Once you know what you need to protect, you can then move on with refinements to the protection picture. For NIST RMF this would be the categorization based on the confidentiality, integrity, and availability (CIA) needs you outlined above. Other processes have similar gears to turn. The important piece to walk away with here is that all the processes, NIST, ISO, whatever, depend on you having clarity for what you apply the process to. You have to understand "how big is the box" before you start buying the paint.

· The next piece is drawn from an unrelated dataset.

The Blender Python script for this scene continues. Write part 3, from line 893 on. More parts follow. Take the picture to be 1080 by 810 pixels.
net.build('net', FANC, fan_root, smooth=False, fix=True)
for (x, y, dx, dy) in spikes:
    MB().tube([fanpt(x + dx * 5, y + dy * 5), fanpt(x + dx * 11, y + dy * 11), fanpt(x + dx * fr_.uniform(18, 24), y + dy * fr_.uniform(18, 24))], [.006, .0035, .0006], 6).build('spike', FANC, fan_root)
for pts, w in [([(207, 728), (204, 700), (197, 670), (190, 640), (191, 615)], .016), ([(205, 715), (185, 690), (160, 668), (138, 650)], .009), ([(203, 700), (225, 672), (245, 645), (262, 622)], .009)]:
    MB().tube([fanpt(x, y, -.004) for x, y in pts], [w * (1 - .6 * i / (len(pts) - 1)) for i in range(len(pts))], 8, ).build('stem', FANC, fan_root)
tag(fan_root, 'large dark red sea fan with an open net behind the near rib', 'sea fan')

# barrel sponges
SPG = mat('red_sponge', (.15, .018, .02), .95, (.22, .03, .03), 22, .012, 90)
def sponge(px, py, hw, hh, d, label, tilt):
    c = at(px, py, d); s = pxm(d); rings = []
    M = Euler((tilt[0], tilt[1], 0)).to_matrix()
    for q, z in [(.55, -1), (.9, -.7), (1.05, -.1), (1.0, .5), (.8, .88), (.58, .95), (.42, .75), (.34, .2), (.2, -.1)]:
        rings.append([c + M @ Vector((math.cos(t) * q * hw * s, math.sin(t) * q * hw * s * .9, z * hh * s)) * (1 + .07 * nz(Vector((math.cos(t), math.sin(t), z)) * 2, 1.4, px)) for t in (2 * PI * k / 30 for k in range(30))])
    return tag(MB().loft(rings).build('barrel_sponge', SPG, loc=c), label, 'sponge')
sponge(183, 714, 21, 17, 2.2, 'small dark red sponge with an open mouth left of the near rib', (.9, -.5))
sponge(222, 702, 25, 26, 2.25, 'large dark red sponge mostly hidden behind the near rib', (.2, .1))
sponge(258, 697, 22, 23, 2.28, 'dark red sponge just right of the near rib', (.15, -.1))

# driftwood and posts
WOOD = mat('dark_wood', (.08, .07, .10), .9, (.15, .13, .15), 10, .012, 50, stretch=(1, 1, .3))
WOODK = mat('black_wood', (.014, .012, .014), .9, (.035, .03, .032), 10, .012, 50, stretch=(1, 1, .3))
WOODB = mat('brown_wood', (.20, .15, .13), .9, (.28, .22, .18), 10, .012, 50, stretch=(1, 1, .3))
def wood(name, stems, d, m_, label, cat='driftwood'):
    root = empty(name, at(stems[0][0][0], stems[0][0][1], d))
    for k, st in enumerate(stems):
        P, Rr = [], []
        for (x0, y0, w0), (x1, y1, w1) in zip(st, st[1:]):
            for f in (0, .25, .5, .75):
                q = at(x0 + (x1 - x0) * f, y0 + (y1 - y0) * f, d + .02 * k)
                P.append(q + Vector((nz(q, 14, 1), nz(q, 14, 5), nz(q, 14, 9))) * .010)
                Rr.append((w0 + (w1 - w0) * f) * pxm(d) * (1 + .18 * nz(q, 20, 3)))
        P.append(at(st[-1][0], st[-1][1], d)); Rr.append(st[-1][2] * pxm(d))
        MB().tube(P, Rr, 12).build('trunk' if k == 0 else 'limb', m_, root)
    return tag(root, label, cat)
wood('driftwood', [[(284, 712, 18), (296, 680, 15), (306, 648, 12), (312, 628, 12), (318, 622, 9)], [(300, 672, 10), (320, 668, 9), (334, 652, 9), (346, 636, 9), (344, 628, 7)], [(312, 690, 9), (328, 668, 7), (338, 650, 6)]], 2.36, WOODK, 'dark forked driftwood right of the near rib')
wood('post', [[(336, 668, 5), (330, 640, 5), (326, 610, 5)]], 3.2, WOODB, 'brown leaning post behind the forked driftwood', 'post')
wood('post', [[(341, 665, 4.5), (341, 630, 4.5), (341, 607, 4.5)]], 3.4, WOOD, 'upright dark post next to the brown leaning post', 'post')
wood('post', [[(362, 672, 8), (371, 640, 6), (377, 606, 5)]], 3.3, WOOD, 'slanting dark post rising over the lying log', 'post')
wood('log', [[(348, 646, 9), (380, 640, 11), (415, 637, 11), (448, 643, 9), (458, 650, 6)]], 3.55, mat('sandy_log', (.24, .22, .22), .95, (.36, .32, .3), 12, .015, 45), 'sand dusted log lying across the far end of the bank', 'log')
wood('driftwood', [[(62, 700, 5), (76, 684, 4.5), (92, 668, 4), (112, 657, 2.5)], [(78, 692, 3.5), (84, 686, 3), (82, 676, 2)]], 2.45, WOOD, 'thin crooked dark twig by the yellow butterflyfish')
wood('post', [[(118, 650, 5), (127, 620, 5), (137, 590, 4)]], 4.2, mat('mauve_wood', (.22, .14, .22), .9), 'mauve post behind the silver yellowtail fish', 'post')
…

As an example, for NIST RMF, people get wrapped around the axle about whether integrity is moderate or low. The difference is a handful of controls that can be adjusted as your work the process. Far more important from the standpoint of cost and schedule is not identifying all the items that need protecting, or identifying something shouldn't be on the list. An “oops, we forgot that” or "well that was $5M wasted" at the end of a project is a far bigger headache than refinements to development that is underway. 

I’m at the end of this post (my goal is to keep these around 1000 words; short enough to be read on a break). Before I leave though, I want to touch on one last thing to remember as you work through all the steps: Amor fati. If you want to embrace creating a secure system, you must embrace fate. As you figure out what to protect in your system, as you figure out who to engage to get the protections in place, you are going to find problems. You must embrace them. Don’t worry about the whether a problem is good or bad, just embrace what it teaches you and move on. Perhaps that is Step (0): get your mind straight about the task ahead. Embrace the chaos and ride it down. When you start an effort you are riding shotgun down the avalanche, because the world doesn’t freeze frame while you work things out. 

So keep your head up, watch for the trees, and ride that avalanche. 

jon

One way to address "the what" is to think in terms of the objective "context-driven control over system behavior, interaction, outcomes to limit the extend of loss and adverse consequences to stakeholder and system assets". Then don't think about those processes cited - that gets to pseudo-engineering thought. Apply systems engineering - knowing the context - what you need to protect to achieve business or mission - drives what is unacceptable in terms of loss and consequences. The real key, I believe, is to approach it as a systems engineer - then we can get beyond compliance and stovepiping to get toward the real goal - dependable, trustworthy systems.